Money comes in fast, but a lot of people are in your pockets and when you start losing those purses get smaller and smaller.
When Taylor was beating Bernard Hopkins he was running with a 20-30 deep entourage while making millions per fight and in the last fight I saw him in there was only one person with him, his trainer and made $10k.
Since his career went downhill, so did his life.
Representatives for Jermain Taylor, a former Olympian and world champion boxer, informed Pulaski County Circuit Judge Chris Piazza on Thursday that Taylor was in Florida, with no money and no intention of making his afternoon hearing in Little Rock.

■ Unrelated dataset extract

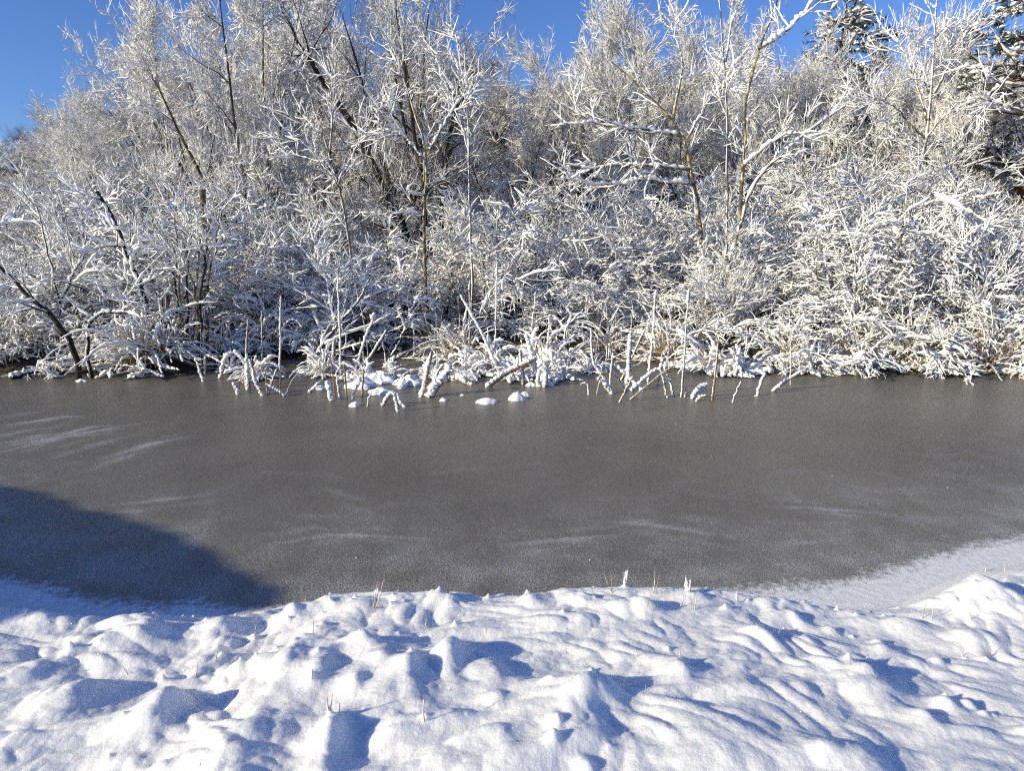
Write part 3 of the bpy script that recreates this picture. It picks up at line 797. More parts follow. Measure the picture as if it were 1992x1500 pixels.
# ------------------------------------------------------------------ single trees and trunks that stand out in the thicket
def hero(name, label, cat, Y, paths, bark, c1, c2, c3, th=.015, plaster=.55, keep=.95, tsnow=2.1):
    """paths: ([photo pixels], base radius, tip radius[, depth drift])"""
    th = th * .76
    b0 = on_y(*paths[0][0][0], Y)
    base = np.array([b0[0], Y, gz(b0[0], Y)])
    tr, br, sn = MB(), MB(), MB()
    for i, pth in enumerate(paths):
        pix, r0, r1 = pth[:3]; drift = pth[3] if len(pth) > 3 else 0.0
        W = [on_y(a, b, Y + drift * j / max(1, len(pix) - 1)) - base for j, (a, b) in enumerate(pix)]
        if i == 0:
            W = [np.array([W[0][0], 0, -.1])] + W if W[0][2] > .1 else W
        P = resample(W, 16, .012)[None]; w_ = np.linspace(0, 1, 16)
        R = (r0 * (1 - w_) + r1 * w_)[None]
        tr.tube(P, R, 8)
        snow(sn, P, R, th * tsnow, 1, 7, 4, plaster * .8, .06, .4)
        Ps, Rs = [], []
        if c1:
            P1, R1 = spawn(P, R, c1[0], c1[6] if len(c1) > 6 else .2, 1, c1[2], c1[3], c1[1], 9, c1[4], c1[5], .5, .005, .025, .45)
            P2, R2 = spawn(P1, R1, c2[0], .12, 1, c2[2], c2[3], c2[1], 6, c2[4], c2[5], .6, .003, .01, .4)
            P3, R3 = spawn(P2, R2, c3[0], .12, 1, c3[2], c3[3], c3[1], 4, c3[4], c3[5], .7, .0025, .005, .3)
            br.tube(P1, R1, 5); br.tube(P2, R2, 4); br.tube(P3, R3, 3)
            snow(sn, P1, R1, th * 1.1, keep, 5, 2, plaster)
            snow(sn, P2, R2, th, keep, 5, 2, plaster)
            snow(sn, P3, R3, th * .85, keep, 4, 1, plaster)
    return thing(name, label, cat, base, [('trunk', tr.mesh('trunk', bark)), ('crown', br.mesh('branches', M_TWIG)), ('snow_coat', sn.mesh('snow', M_SNOW))])
C1, C2, C3 = (9, 1.15, 46, 10, .04, .08), (5, .55, 42, 12, .03, .09), (1.7, .25, 42, 15, .03, .10)
hero('snowy_tree', 'lichen-yellow forked tree leaning towards the pine end', 'tree', 13.2,
     [([(1400, 600), (1425, 490), (1442, 420), (1468, 345), (1520, 300), (1590, 240), (1645, 205)], .05, .012),
      ([(1440, 430), (1444, 330), (1450, 200), (1476, 95), (1505, 20), (1540, -60)], .038, .012, .5),
      ([(1476, 95), (1520, 70), (1570, 20), (1600, -30)], .022, .010, .3), ([(1442, 330), (1470, 300), (1520, 262), (1600, 255)], .02, .006, -.4)],
     M_LICHEN, (6, .95, 46, 12, .04, .09), C2, C3, .017)
hero('snowy_tree', 'straight slender pole-like tree crossing the sky gap', 'tree', 13.6,
     [([(1412, 600), (1414, 450), (1413, 250), (1412, 120), (1400, 20), (1385, -90)], .028, .010), ([(1412, 120), (1425, 40), (1432, -80)], .016, .008)],
     M_TREETWIG, (8, .7, 35, 8, .06, .07, .4), (5, .32, 36, 10, .05, .09), C3, .012, .6)
hero('snowy_tree', 'white snow-caked tree throwing long level limbs over the thicket', 'tree', 14.2,
     [([(1372, 600), (1365, 470), (1352, 370), (1335, 270), (1300, 215), (1240, 165), (1190, 120)], .055, .014),
      ([(1345, 330), (1290, 325), (1210, 318), (1150, 330), (1100, 318)], .03, .008, -.8), ([(1330, 265), (1250, 250), (1170, 245), (1090, 200)], .028, .007, -.6),
      ([(1350, 360), (1260, 350), (1170, 362), (1090, 345)], .025, .007, -1.0), ([(1310, 230), (1330, 120), (1310, 60), (1290, 40)], .028, .008, .4),
      ([(1335, 270), (1390, 180), (1440, 130)], .024, .008, .4)],
     M_LICHEN, (8, 1.05, 46, 12, .05, .08, .15), C2, C3, .0185, .5)
hero('snowy_tree', 'yellow-stemmed young tree forking into two white leaders before the dark tree', 'tree', 13.0,
     [([(828, 600), (826, 470), (825, 380), (832, 300), (815, 235), (790, 170), (768, 110)], .042, .008), ([(832, 300), (862, 245), (885, 205), (930, 165)], .022, .006, .2),
      ([(826, 310), (785, 262), (735, 250)], .018, .006, -.3)],
     M_LICHEN, (9, .65, 46, 10, .03, .09, .4), C2, C3, .016)
hero('snowy_tree', 'thin white sapling with two spindly leaders beside the yellow-stemmed young tree', 'tree', 13.6,
     [([(918, 600), (916, 430), (912, 280), (900, 130), (886, 60)], .022, .006), ([(912, 300), (885, 200), (850, 115)], .014, .005, .2)],
     M_TREETWIG, (9, .6, 40, 10, .05, .08, .3), C2, C3, .0135, .6)
hero('snowy_tree', 'white sapling with long raking branches in front of the big many-stemmed tree', 'tree', 13.8,
     [([(690, 600), (676, 430), (655, 340), (620, 230), (585, 140)], .03, .007), ([(665, 370), (610, 290), (550, 262)], .02, .006, -.5), ([(660, 350), (700, 280), (730, 200)], .018, .006, .3),
      ([(640, 300), (650, 190), (640, 120)], .016, .006, .2)],
     M_TREETWIG, C1, C2, C3, .0155)
hero('snowy_tree', 'lichen-trunked bushy tree standing clear of the broad pine', 'tree', 17.5,
     [([(1785, 480), (1792, 330), (1806, 240), (1815, 150), (1816, 70), (1822, 0)], .075, .012), ([(1806, 240), (1780, 150), (1740, 70)], .035, .008, .4),
      ([(1812, 190), (1850, 120), (1880, 60)], .035, .008, .3), ([(1800, 270), (1740, 205), (1700, 190)], .03, .008, -.3)],
     M_LICHEN, (13, 1.2, 46, 10, .05, .09, .25), (6, .62, 42, 12, .04, .09), (2.2, .30, 42, 15, .03, .10), .0165)
hero('snowy_tree', 'white limb sweeping in under the broad pine from outside the picture', 'tree', 13.4,
     [([(2090, 520), (2070, 330), (2030, 230), (1985, 180), (1935, 150), (1885, 128)], .06, .010), ([(2030, 230), (1960, 205), (1900, 190)], .022, .006, -.3)],
     M_LICHEN, (8, .8, 50, 12, -.02, .10, .4), C2, C3, .017)
hero('snowy_tree', 'leaning white trunk with a broken snow-capped top above the bank', 'tree', 11.2,
     [([(292, 640), (288, 600), (272, 550), (246, 495), (226, 430), (188, 372)], .042, .026)], M_DARKBARK, (7, .8, 55, 12, -.02, .10, .3), C2, C3, .026, .75, .95, 1.9)
hero('snowy_tree', 'dark bare trunk leaning out over the ice, snow along its upper side', 'tree', 10.15,
     [([(152, 712), (140, 660), (125, 632), (92, 606), (60, 578), (38, 555), (8, 530), (-40, 470)], .05, .016)], M_DARKBARK, (7, .8, 50, 12, .0, .10, .45), C2, C3, .019, .45, .95, 1.6)
hero('snowy_tree', 'dark branch arched like a bow with snow lying along it', 'tree', 10.3,
     [([(172, 690), (170, 640), (178, 617), (200, 606), (232, 604), (258, 612)], .026, .016)], M_DARKBARK, (6, .4, 55, 12, -.08, .10, .5), C2, C3, .022, .45)
hero('snowy_tree', 'thin double-stemmed snowy tree behind the dark leaning trunk', 'tree', 11.6,
     [([(122, 690), (120, 600), (98, 520), (88, 450), (70, 400)], .024, .006), ([(115, 590), (150, 520), (190, 450)], .016, .005, .2)], M_DARKBARK, C1, C2, C3, .016)
hero('mossy_stump', 'mossy snag with a round snow cap poking above the shrubs', 'stump', 11.9,
     [([(399, 640), (398, 520), (396, 430), (394, 368)], .035, .055)], M_LICHEN, (6, .3, 60, 12, -.05, .10, .1), C2, C3, .03, .5, .9, 1.2)
for i, (a, b, c, d_, e, f) in enumerate([(352, 700, 350, 560, 340, 420), (366, 700, 362, 560, 372, 430), (378, 705, 380, 570, 392, 440), (390, 705, 392, 560, 410, 420), (404, 700, 404, 560, 432, 410),
                                         (360, 705, 352, 610, 322, 470), (386, 705, 386, 620, 360, 480)]):
    hero('snowy_tree', f'{ORD[i]} dark upright stem of the lichen-specked clump under the mossy snag', 'tree', 11.0 + .12 * (i % 3), [([(a, b), (c, d_), (e, f)], .028, .008)],
         M_DARKBARK if i % 2 else M_LICHEN, (5, .6, 44, 12, .0, .10, .5), C2, C3, .016, .35, .9, .8)['group'] = 'stems under the mossy snag'
hero('snowy_tree', 'snowy limb forking low over the dark gap beside the reed bed', 'tree', 11.6,
     [([(610, 700), (640, 650), (672, 612), (700, 590), (720, 540)], .035, .008), ([(655, 632), (640, 560), (625, 500)], .02, .006)], M_DARKBARK, C1, C2, C3, .02)
hero('snowy_tree', 'white-barked forked sapling over the fallen boughs', 'tree', 11.8,
     [([(1668, 640), (1668, 530), (1655, 470), (1640, 420), (1622, 380)], .024, .007), ([(1668, 530), (1678, 470), (1680, 400)], .016, .006, .2)], M_LICHEN, (8, .7, 52, 12, .0, .1, .3), C2, C3, .016)
hero('snowy_tree', 'yellow-mossed stem with snow lumps beside the forked sapling', 'tree', 12.0,
     [([(1742, 640), (1746, 540), (1750, 480), (1756, 430)], .03, .018)], M_LICHEN, (7, .8, 60, 12, .0, .1, .2), C2, C3, .019)
hero('snowy_tree', 'spreading pale shrub-tree fanning its branches near the dark water gap', 'tree', 11.7,
     [([(1900, 660), (1880, 600), (1850, 550), (1835, 500)], .026, .008), ([(1895, 640), (1920, 560), (1950, 490)], .02, .007, .2), ([(1898, 650), (1905, 560), (1890, 480)], .02, .007, -.2)],
     M_TWIG, C1, C2, C3, .016)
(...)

Taylor was scheduled to be in Piazza’s court regarding a lawsuit filed against him by two family members after a 2014 shooting left his cousin Tyrone DaWayne Hinton in critical condition.

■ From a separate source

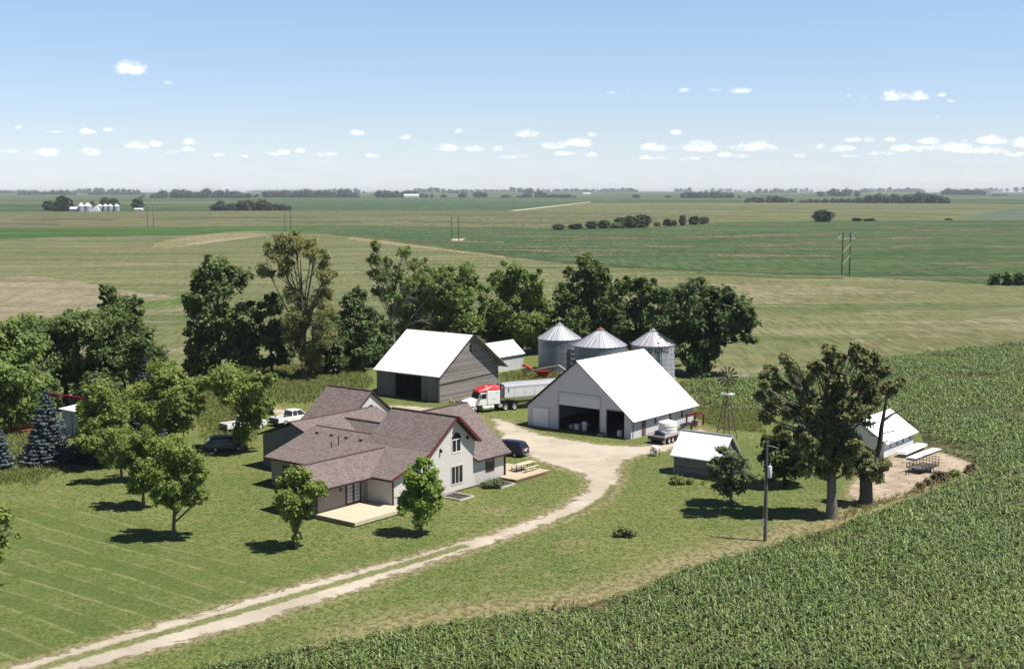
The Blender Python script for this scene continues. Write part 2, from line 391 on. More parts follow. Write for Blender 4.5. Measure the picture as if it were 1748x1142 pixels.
for pts in ([(1085,352.5),(1160,351.5),(1250,353),(1330,351),(1330,351.8),(1250,354),(1160,352.5),(1085,353.2)],
            [(1095,357),(1180,356.5),(1300,357.5),(1300,358.6),(1180,357.6),(1095,357.9)],
            [(1330,356.5),(1420,357.3),(1520,355.8),(1640,356.5),(1748,357.5),(1748,358.6),(1640,357.6),(1520,357),(1420,358.5),(1330,357.5)],
            [(1290,361.5),(1380,362.7),(1480,362.2),(1560,364.5),(1640,366),(1640,367.2),(1560,365.8),(1480,363.4),(1380,364),(1290,362.6)],
            [(1420,365.7),(1500,369.3),(1600,371.2),(1600,372.4),(1500,370.5),(1420,366.9)],
            [(1340,351),(1500,352),(1748,352.2),(1748,353),(1500,352.8),(1340,351.8)],
            [(1080,363.5),(1160,366.5),(1300,370),(1300,371),(1160,367.6),(1080,364.4)]):
    sheet('terrace_ridge', gp(pts), 0.01, field_mat('terrace_grass', (0.072, 0.088, 0.030), (0.09, 0.10, 0.038), (0.15, 0.15, 0.07), 0, 5, 0.02, 0.4), 1.5, 30)
for pts in ([(620,366.5),(760,366),(900,367.5),(900,369),(760,367.6),(620,368)],[(700,377.5),(850,380),(1000,379),(1000,381),(850,382.2),(700,379.2)],[(260,373),(400,371),(560,371.5),(560,373.2),(400,373),(260,375)],[(460,378),(620,378.6),(620,380.6),(460,380)],[(850,371),(1000,370.5),(1150,372),(1150,373.2),(1000,372.2),(850,372.6)],[(20,374.5),(120,373),(200,375),(200,376.6),(120,375),(20,376.3)],[(0,381),(100,382.5),(100,384.5),(0,383)]):
    sheet('terrace_ridge', gp(pts), 0.0, field_mat('terrace_grass', (0.072, 0.088, 0.030), (0.09, 0.10, 0.038), (0.15, 0.15, 0.07), 0, 5, 0.02, 0.4), 1.2, 20)
ditch = field_mat('ditch_grass', (0.045, 0.060, 0.022), (0.075, 0.090, 0.032), tan1, 0, 4, 0.05, 0.5)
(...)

In 2015, Taylor, now 38, bonded out of jail and was allowed by Judge Leon Johnson to move to Ocala, Fla., so he could get back into boxing shape. Several months after the move, Taylor pleaded guilty to nine felony charges, including those related to the 2014 shooting of Hinton, and is now serving a six-year suspended sentence.

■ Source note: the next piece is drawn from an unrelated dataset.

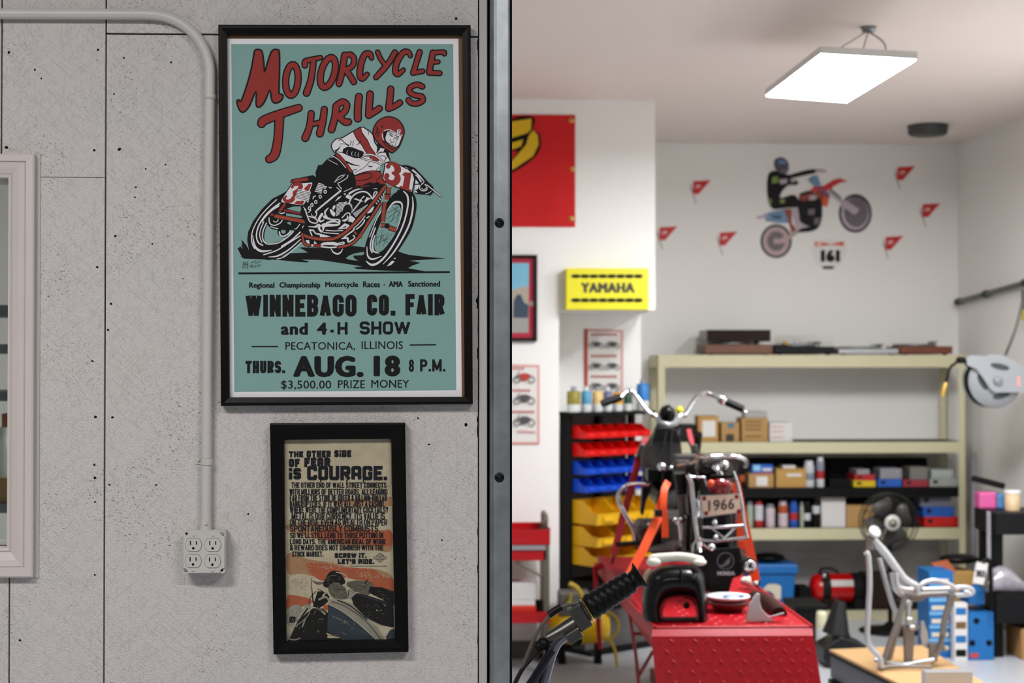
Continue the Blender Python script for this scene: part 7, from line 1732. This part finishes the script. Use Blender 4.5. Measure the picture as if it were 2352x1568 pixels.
# black tote, white bottle and floor jack in front of the shelf
d = 8.95
mb = MB(); a, b = W(1826, 1390, d), W(1898, 1390, d); cx = (a.x + b.x) / 2; w_ = b.x - a.x
mb.loft([rbox(cx, d + .15, w_ * .9, .26, 0), rbox(cx, d + .15, w_, .3, a.z - .03), rbox(cx, d + .15, w_ * 1.06, .32, a.z - .028), rbox(cx, d + .15, w_ * 1.06, .32, a.z)], mat('tote_black', '#141414', .5), smooth=False)
mb.solo('storage_tote', 'black plastic tote on the floor under the blue bin', 'tote', bevel=.008)
d = 8.75; a, b = W(1877, 1405, d), W(1903, 1405, d); r = (b.x - a.x) / 2; cx = (a.x + b.x) / 2; h = a.z
t = thing('cleaner_jug', 'white jug with a cream top on the floor in front of the black tote', 'bottle', (cx, d + r, 0))
mb = MB(); mb.lathe([(r * .95, 0), (r, .01), (r, h * .62)], (cx, d + r, 0), M_bw, n=20); mb.build('body', t)
mb = MB(); mb.lathe([(r, h * .62), (r * .95, h * .9), (r * .8, h), (0, h)], (cx, d + r, 0), mat('cream_cap', '#cfcbab', .5), n=20); mb.build('cap', t)
d = 8.45
t = thing('floor_jack', 'black floor jack with a steep handle between the jug and the plywood platform', 'jack', (W(1945, 1490, d).x, d + .1, 0))
M_jk = mat('jack_black', '#1c1c1e', .4, .3)
x0, x1 = W(1892, 1490, d).x, W(1992, 1490, d).x
mb = MB(); mb.loft([[Vector((x0, y, z)) for y, z in ((d, .04), (d + .2, .04), (d + .2, .11), (d, .11))], [Vector((x0 + .1, y, z)) for y, z in ((d, .03), (d + .2, .03), (d + .2, .17), (d, .17))], [Vector((x1, y, z)) for y, z in ((d, .04), (d + .2, .04), (d + .2, .12), (d, .12))]], M_jk, smooth=False); mb.build('body', t, bevel=.008)
mb = MB(); mb.tube([Vector((W(1940, 1400, d).x, d + .1, W(0, 1400, d).z)), Vector((W(1930, 1455, d).x, d + .1, .17))], [.03, .075], M_jk, 18); mb.build('lift_cup', t)
mb = MB(); mb.tube([Vector((W(1968, 1500, d).x, d + .1, .1)), Vector((W(1935, 1395, d).x, d + .16, W(0, 1395, d).z))], .011, M_jk, 8); mb.build('handle', t)
for x in (x0 + .04, x1 - .04):
    mb = MB(); mb.cyl((x, d - .01, .035), (x, d + .21, .035), .035, M_jk, 18); mb.build('wheel', t)
# plywood-topped platform with the bare silver frame
zp = .20
far = [WZ(1905, 1491, zp), WZ(2118, 1481, zp)]; nl = WZ(2062, 1568, zp); nr = WZ(2262, 1568, zp)
nl = far[0] + (nl - far[0]) * 2.2; nr = far[1] + (nr - far[1]) * 2.2
nr.y = nl.y if abs(nr.y - nl.y) < .3 else nr.y
top = [far[0], far[1], nr, nl]; ctr_ = sum(top, Vector()) / 4
t = thing('work_platform', 'low black platform with a tan plywood top holding the silver frame', 'platform', (ctr_.x, ctr_.y, 0))
mb = MB(); mb.prism([p + Vector((0, 0, -.012)) for p in top], (0, 0, .012), mat('plywood', '#bd9767', .6, var=.10, scale=5)); mb.build('plywood_top', t)
def inn(p, k): return p + (ctr_ - p) * k
mb = MB(); mb.prism([inn(Vector((p.x, p.y, .06)), .01) for p in top], (0, 0, zp - .013 - .06), mat('platform_steel', '#55595f', .45, .3)); mb.prism([inn(Vector((p.x, p.y, zp - .03)), -.012) for p in top], (0, 0, .017), M_blkmetal); mb.build('platform_body', t)
for p in top:
    q = inn(p, .08); mb = MB(); mb.box(q.x - .04, q.x + .04, q.y - .04, q.y + .04, 0, .06, M_blkmetal); mb.build('foot', t)
d = 7.42
t = thing('motorcycle_chassis', 'bare silver motorcycle frame standing on the tan plywood platform', 'motorcycle frame', W(2090, 1520, d)); t.location.z = zp; WM[t.name] = Matrix.Translation(t.location)
M_sf = mat('silver_frame_paint', '#b9babc', .3, .55, var=.08); M_sfd = mat('grey_gusset', '#7b7571', .4, .5, var=.2)
def FP(u, v, dd=0.0):
    p = W(1960 + u / 3.349, 1100 + v / 3.349, d + dd); p.z = max(p.z, zp + .012); return p
def tb(name, pts, r, dd=0.0, m=None, k=5):
    mb = MB(); mb.tube(spline([FP(u, v, dd) for u, v in pts], k), r, m or M_sf, 12); mb.build(name, t)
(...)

“[Taylor’s] representative said he’s in Florida and didn’t have any money, didn’t have an attorney and wasn’t going to be here today,” Piazza said as the brief hearing got started.
Earlier this year, Taylor’s attorneys, Hubert Alexander and Allison Allred, filed a motion to be relieved from the case as Taylor’s counsel.
“The attorney-client relationship has reached an impasse in that [we] have had very little or no contact with the Defendant since December 1, 2015,” the attorneys wrote in their motion. “And Defendant has not paid the agreed upon retainer for services.”
Months after the shooting of Hinton, Taylor was arrested after he had threatened a family of five with a pistol and fired two rounds into the air during Little Rock’s Martin Luther King Jr. Day parade in January 2015.
Taylor pleaded guilty to charges related to the incident at the same time he pleaded guilty to the shooting of Hinton in 2015. However the civil suit filed by the family asks for damages for the “extreme fear and severe emotional pain and emotional distress” Taylor’s actions caused, their suit reads.
In a video that Taylor posted online after the incident, which featured footage of him while taking a bath, Taylor addressed his behavior during the King Day parade.
That civil suit, filed in 2016 in Judge Alice Gray’s courtroom, is ongoing, as is another case stemming from a second-degree battery charge for a skull-fracturing punch that Taylor delivered to Jason Isaac Condon while the two were in a rehabilitation program together in 2015, according to reports.
Should be a cautionary tale for every athlete in all sports.